Como hemos señalado en varias oportunidades en esta columna, nuestro diseño institucional, siendo presidencial, termina siendo el de un presidencialismo parlamentario que desata serios efectos negativos y no deseados, porque ha sido construido históricamente más como resultado de una puja entre el Ejecutivo y el Legislativo, que con un propósito que sirva para que se gobierne bien y se le controle adecuadamente.
En nuestro caso, tenemos figuras y mecanismos que son propios de los sistemas parlamentarios (como el del primer ministro, el Gabinete Ministerial, la interpelación y la censura de ministros, el voto de confianza, el voto de investidura, la cuestión de confianza y la disolución del Congreso), sin ser uno. Esto no es así en ninguno de los países de la región con sistemas presidenciales como el nuestro.

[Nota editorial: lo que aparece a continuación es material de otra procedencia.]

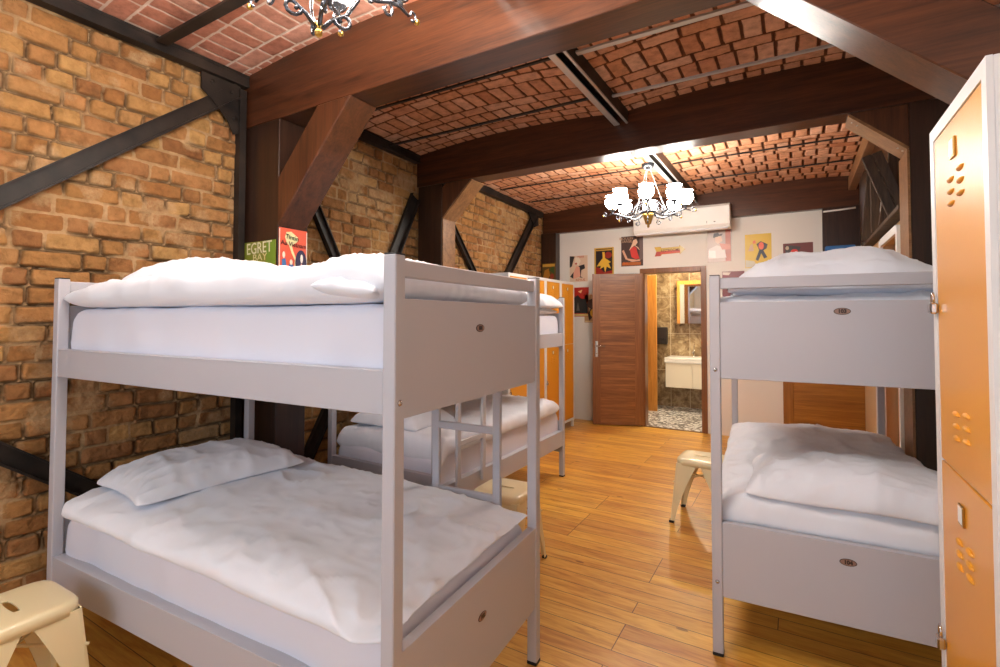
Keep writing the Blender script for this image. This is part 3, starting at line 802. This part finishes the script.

De esta manera, el primer ministro y su Gabinete se presentan ante el Parlamento que lo eligió, para presentar su plan de acción de Gobierno y solicitar un voto de confianza que, por tratarse del primero en el período de mandato, se trata de un voto de investidura. Esto es, el Parlamento deposita su confianza en el Gobierno y lo inviste de poder y legitimidad para que actúe como Gobierno y, en consecuencia, sus actos se revisten de legalidad. Si no se le otorga el voto de investidura (cosa que pocas veces ocurre), el Gobierno cae y se deben celebrar elecciones en las que el pueblo crea una nueva composición para repetir las fases descritas. Nunca ocurre que una oposición ostenta, desde el inicio, una mayoría absoluta en el Parlamento, pues en ese caso le correspondería formar Gobierno.
En nuestro caso, el diseño es híbrido y produce efectos distintos, así como también crea problemas colaterales. Esto ocurre porque el jefe del Gobierno y jefe del Estado es la misma persona, elegida directamente por el pueblo, por un período de mandato (salvo que sea vacado). Este no le debe la vida ni responde ante el Parlamento para legitimarse. Sin embargo, en nuestro diseño institucional, la figura del presidente del Consejo de Ministro, mal llamado primer ministro, es un coordinador de ministros, no un superior de ellos, y no es jefe del Gobierno, pero debe presentarse ante el Parlamento y responder ante él.
Al formarse un Gabinete, este debe presentarse ante el Parlamento para exponer un plan de acción del Gobierno y solicitar un voto de confianza o de investidura. Lo mismo ocurrirá con los otros gabinetes a lo largo de un mismo mandato. El presidente, que es el que gobierna, no presenta el plan ni se hace responsable de él. Si el Gabinete recibe el voto de investidura, no tendrá problemas. Pero si no, debe renunciar. Cae el Gabinete, pero no el Gobierno, aun cuando este último sí se ve afectado. Sin embargo, lo contradictorio en el caso del Gabinete Zeballos es que lleva más de siete meses de actividad, por lo que en la práctica el voto de investidura carece de sentido, pues no se puede investir de poder y legalidad a quien ya la ha ejercido, salvo que, si no se le otorga la confianza y debe renunciar, todos sus actos devendrían en nulos; algo que no es posible ni sucederá. La consecuencia es que renuncia todo el Gabinete, pero si esto ocurre con otro Gabinete antes del 28 de julio, el presidente puede disolver el Congreso. Pasada esa fecha, no lo puede hacer, pero el Congreso puede censurar cuanto Gabinete crea conveniente.
En otras palabras, estamos delante de una forma de gobierno disfuncional e ilógica, que solo existe en el Perú. Para que funcionen un tornillo y una tuerca deben tener el mismo modelo y tamaño. Si no, ajustarlos a la fuerza no funciona. Así ha ocurrido históricamente con nuestro diseño institucional (El Comercio, jueves 28 de mayo del 2020).